[Start of DATA SECTION]

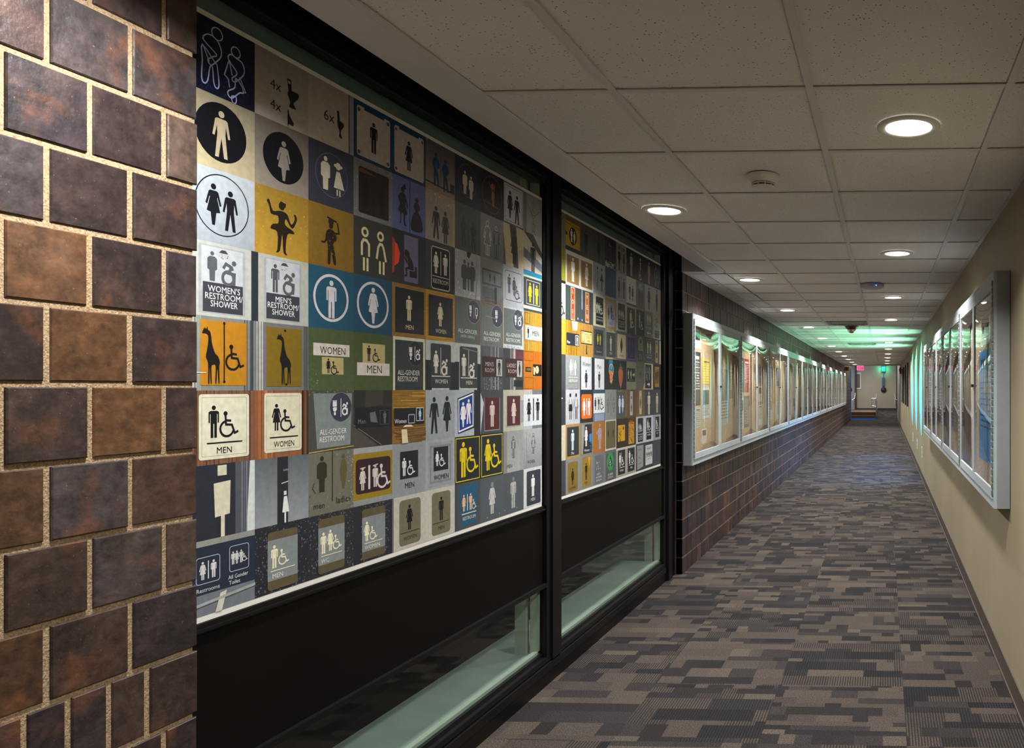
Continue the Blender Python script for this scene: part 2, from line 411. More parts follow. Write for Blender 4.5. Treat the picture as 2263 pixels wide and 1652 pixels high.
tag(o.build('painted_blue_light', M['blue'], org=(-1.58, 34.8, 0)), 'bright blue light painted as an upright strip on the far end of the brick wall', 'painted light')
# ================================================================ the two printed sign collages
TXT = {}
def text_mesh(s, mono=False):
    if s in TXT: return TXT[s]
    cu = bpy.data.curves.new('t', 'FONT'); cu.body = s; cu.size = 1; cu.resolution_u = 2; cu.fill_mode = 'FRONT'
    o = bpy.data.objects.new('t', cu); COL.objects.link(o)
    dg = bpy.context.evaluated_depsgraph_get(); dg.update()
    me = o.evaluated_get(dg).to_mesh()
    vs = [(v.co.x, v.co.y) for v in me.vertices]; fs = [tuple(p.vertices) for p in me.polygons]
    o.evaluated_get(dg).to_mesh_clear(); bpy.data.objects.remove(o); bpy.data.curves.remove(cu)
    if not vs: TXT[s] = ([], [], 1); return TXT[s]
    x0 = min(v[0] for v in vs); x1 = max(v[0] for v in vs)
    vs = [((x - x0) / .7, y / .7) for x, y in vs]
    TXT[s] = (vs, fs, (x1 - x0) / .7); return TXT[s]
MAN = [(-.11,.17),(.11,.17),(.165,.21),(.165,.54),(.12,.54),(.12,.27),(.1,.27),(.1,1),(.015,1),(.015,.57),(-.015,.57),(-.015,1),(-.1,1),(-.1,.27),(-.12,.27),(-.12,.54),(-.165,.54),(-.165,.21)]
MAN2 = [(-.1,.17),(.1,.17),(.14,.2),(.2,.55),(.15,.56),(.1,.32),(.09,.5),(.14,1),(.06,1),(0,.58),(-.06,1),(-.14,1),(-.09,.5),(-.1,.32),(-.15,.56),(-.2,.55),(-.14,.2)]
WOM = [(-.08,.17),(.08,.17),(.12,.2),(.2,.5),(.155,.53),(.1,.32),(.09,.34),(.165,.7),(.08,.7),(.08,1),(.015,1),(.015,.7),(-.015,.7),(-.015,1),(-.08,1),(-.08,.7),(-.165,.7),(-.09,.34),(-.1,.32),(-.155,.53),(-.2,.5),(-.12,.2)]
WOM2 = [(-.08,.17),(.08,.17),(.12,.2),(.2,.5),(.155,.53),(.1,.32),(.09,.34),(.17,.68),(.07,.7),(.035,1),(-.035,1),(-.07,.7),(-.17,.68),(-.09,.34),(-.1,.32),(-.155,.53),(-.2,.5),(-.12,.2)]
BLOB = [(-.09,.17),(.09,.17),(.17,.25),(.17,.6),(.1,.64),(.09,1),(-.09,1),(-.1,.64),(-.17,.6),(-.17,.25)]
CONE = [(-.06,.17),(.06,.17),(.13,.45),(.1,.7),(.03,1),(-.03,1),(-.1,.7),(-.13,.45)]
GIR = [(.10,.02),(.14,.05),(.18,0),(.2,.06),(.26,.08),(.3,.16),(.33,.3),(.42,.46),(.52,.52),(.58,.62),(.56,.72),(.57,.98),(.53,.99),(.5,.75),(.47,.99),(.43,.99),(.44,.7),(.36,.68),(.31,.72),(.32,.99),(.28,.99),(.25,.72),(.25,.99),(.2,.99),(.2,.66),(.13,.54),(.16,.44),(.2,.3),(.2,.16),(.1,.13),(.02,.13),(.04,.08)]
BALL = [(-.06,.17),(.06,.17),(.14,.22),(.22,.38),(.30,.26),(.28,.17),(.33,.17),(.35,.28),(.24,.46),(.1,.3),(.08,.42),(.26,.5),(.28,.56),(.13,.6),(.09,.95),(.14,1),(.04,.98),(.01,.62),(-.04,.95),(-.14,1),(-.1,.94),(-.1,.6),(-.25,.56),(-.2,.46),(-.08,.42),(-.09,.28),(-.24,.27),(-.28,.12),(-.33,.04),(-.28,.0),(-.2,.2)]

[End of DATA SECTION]

• WHAT IS NEEDED: Repeat the material exactly as it reads, without any of its pictures.

• RESPONSE TO THIS EXERCISE:
Continue the Blender Python script for this scene: part 2, from line 411. More parts follow. Write for Blender 4.5. Treat the picture as 2263 pixels wide and 1652 pixels high.
tag(o.build('painted_blue_light', M['blue'], org=(-1.58, 34.8, 0)), 'bright blue light painted as an upright strip on the far end of the brick wall', 'painted light')
# ================================================================ the two printed sign collages
TXT = {}
def text_mesh(s, mono=False):
    if s in TXT: return TXT[s]
    cu = bpy.data.curves.new('t', 'FONT'); cu.body = s; cu.size = 1; cu.resolution_u = 2; cu.fill_mode = 'FRONT'
    o = bpy.data.objects.new('t', cu); COL.objects.link(o)
    dg = bpy.context.evaluated_depsgraph_get(); dg.update()
    me = o.evaluated_get(dg).to_mesh()
    vs = [(v.co.x, v.co.y) for v in me.vertices]; fs = [tuple(p.vertices) for p in me.polygons]
    o.evaluated_get(dg).to_mesh_clear(); bpy.data.objects.remove(o); bpy.data.curves.remove(cu)
    if not vs: TXT[s] = ([], [], 1); return TXT[s]
    x0 = min(v[0] for v in vs); x1 = max(v[0] for v in vs)
    vs = [((x - x0) / .7, y / .7) for x, y in vs]
    TXT[s] = (vs, fs, (x1 - x0) / .7); return TXT[s]
MAN = [(-.11,.17),(.11,.17),(.165,.21),(.165,.54),(.12,.54),(.12,.27),(.1,.27),(.1,1),(.015,1),(.015,.57),(-.015,.57),(-.015,1),(-.1,1),(-.1,.27),(-.12,.27),(-.12,.54),(-.165,.54),(-.165,.21)]
MAN2 = [(-.1,.17),(.1,.17),(.14,.2),(.2,.55),(.15,.56),(.1,.32),(.09,.5),(.14,1),(.06,1),(0,.58),(-.06,1),(-.14,1),(-.09,.5),(-.1,.32),(-.15,.56),(-.2,.55),(-.14,.2)]
WOM = [(-.08,.17),(.08,.17),(.12,.2),(.2,.5),(.155,.53),(.1,.32),(.09,.34),(.165,.7),(.08,.7),(.08,1),(.015,1),(.015,.7),(-.015,.7),(-.015,1),(-.08,1),(-.08,.7),(-.165,.7),(-.09,.34),(-.1,.32),(-.155,.53),(-.2,.5),(-.12,.2)]
WOM2 = [(-.08,.17),(.08,.17),(.12,.2),(.2,.5),(.155,.53),(.1,.32),(.09,.34),(.17,.68),(.07,.7),(.035,1),(-.035,1),(-.07,.7),(-.17,.68),(-.09,.34),(-.1,.32),(-.155,.53),(-.2,.5),(-.12,.2)]
BLOB = [(-.09,.17),(.09,.17),(.17,.25),(.17,.6),(.1,.64),(.09,1),(-.09,1),(-.1,.64),(-.17,.6),(-.17,.25)]
CONE = [(-.06,.17),(.06,.17),(.13,.45),(.1,.7),(.03,1),(-.03,1),(-.1,.7),(-.13,.45)]
GIR = [(.10,.02),(.14,.05),(.18,0),(.2,.06),(.26,.08),(.3,.16),(.33,.3),(.42,.46),(.52,.52),(.58,.62),(.56,.72),(.57,.98),(.53,.99),(.5,.75),(.47,.99),(.43,.99),(.44,.7),(.36,.68),(.31,.72),(.32,.99),(.28,.99),(.25,.72),(.25,.99),(.2,.99),(.2,.66),(.13,.54),(.16,.44),(.2,.3),(.2,.16),(.1,.13),(.02,.13),(.04,.08)]
BALL = [(-.06,.17),(.06,.17),(.14,.22),(.22,.38),(.30,.26),(.28,.17),(.33,.17),(.35,.28),(.24,.46),(.1,.3),(.08,.42),(.26,.5),(.28,.56),(.13,.6),(.09,.95),(.14,1),(.04,.98),(.01,.62),(-.04,.95),(-.14,1),(-.1,.94),(-.1,.6),(-.25,.56),(-.2,.46),(-.08,.42),(-.09,.28),(-.24,.27),(-.28,.12),(-.33,.04),(-.28,.0),(-.2,.2)]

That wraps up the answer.